Data extract:
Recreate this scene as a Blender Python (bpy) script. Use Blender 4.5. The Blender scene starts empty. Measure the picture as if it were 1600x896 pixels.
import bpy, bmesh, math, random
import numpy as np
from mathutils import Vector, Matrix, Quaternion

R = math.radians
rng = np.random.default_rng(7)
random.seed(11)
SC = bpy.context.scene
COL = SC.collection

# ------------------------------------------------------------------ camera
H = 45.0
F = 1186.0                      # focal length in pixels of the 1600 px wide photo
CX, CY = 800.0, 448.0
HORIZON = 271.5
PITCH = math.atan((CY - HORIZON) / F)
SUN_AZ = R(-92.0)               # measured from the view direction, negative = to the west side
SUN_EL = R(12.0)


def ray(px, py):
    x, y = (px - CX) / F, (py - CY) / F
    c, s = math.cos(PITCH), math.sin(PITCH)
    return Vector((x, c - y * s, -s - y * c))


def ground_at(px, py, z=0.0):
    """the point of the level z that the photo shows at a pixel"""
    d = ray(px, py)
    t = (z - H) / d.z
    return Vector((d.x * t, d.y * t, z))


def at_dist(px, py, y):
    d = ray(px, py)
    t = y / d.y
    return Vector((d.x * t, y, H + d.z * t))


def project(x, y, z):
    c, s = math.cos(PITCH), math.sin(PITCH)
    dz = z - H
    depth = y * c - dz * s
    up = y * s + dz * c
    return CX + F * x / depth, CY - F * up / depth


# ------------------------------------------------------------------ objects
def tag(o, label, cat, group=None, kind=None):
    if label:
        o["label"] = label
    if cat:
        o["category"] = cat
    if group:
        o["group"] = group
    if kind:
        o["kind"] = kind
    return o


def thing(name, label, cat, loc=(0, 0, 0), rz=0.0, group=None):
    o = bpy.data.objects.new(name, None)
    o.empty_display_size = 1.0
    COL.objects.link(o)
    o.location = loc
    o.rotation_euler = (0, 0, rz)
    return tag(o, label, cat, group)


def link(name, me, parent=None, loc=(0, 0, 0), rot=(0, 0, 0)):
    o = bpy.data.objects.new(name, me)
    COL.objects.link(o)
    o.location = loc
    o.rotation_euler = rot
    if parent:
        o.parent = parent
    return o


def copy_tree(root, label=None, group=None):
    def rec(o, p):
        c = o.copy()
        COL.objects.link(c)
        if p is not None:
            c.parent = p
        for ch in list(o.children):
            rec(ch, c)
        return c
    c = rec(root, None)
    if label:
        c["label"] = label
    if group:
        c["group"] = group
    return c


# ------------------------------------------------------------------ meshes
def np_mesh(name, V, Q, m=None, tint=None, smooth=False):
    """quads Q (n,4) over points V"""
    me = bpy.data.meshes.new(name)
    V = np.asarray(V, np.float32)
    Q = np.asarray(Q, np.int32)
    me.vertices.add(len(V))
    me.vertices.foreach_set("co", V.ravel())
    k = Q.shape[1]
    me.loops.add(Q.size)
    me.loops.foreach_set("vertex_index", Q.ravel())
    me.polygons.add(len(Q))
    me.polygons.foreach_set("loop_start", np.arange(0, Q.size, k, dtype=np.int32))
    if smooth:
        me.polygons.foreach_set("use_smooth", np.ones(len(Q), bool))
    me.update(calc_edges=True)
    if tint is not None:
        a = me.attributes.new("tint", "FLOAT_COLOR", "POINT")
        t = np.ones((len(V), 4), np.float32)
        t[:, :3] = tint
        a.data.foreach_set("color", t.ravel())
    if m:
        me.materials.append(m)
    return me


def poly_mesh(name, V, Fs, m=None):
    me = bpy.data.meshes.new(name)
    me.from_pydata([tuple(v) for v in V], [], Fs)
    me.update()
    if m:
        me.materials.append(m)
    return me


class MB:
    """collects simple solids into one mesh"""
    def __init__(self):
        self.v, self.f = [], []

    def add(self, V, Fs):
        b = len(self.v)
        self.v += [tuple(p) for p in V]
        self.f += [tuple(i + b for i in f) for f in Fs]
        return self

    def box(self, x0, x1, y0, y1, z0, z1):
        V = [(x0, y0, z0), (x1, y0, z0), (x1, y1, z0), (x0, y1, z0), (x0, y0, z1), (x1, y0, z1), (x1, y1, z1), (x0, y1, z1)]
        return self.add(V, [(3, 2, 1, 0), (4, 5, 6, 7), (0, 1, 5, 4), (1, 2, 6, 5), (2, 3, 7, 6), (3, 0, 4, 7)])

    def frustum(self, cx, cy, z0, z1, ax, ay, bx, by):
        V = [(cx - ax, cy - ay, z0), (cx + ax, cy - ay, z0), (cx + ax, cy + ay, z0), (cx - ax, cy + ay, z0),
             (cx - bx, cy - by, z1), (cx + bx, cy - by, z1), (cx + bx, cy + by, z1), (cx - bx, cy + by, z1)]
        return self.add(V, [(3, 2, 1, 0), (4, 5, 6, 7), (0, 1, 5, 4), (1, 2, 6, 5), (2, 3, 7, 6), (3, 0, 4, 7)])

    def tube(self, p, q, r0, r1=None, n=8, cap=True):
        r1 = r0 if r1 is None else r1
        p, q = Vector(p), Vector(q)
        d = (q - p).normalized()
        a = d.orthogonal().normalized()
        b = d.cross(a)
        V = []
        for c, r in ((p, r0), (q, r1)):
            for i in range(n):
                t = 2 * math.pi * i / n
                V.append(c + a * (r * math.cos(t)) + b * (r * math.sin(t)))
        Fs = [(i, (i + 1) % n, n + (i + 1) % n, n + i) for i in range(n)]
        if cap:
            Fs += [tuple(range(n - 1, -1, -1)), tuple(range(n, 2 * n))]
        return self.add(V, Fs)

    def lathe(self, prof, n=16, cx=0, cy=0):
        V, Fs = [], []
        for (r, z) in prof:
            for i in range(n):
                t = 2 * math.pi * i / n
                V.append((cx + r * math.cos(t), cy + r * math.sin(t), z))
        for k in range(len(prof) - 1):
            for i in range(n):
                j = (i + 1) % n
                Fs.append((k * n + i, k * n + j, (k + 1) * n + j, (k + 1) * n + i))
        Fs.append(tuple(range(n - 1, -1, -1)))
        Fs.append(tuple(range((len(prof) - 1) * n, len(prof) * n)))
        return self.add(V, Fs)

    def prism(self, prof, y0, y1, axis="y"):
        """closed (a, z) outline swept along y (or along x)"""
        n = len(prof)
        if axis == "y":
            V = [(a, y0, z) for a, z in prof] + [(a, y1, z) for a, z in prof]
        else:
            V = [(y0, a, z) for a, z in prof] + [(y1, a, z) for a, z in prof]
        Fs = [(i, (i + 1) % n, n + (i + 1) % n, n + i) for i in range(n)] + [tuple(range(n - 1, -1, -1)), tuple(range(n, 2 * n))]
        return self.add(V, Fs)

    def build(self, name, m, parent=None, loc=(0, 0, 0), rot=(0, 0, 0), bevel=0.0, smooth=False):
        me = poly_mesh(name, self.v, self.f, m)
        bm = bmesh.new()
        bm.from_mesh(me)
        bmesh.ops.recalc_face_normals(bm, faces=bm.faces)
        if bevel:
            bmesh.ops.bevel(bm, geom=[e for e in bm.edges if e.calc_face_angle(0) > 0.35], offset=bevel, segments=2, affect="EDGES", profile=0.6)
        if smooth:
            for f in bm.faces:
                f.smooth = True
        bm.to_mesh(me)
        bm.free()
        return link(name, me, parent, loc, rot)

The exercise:
From the listing above, report the number of lines containing the string "pixels", without any accompanying remarks.

Result for this exercise:
2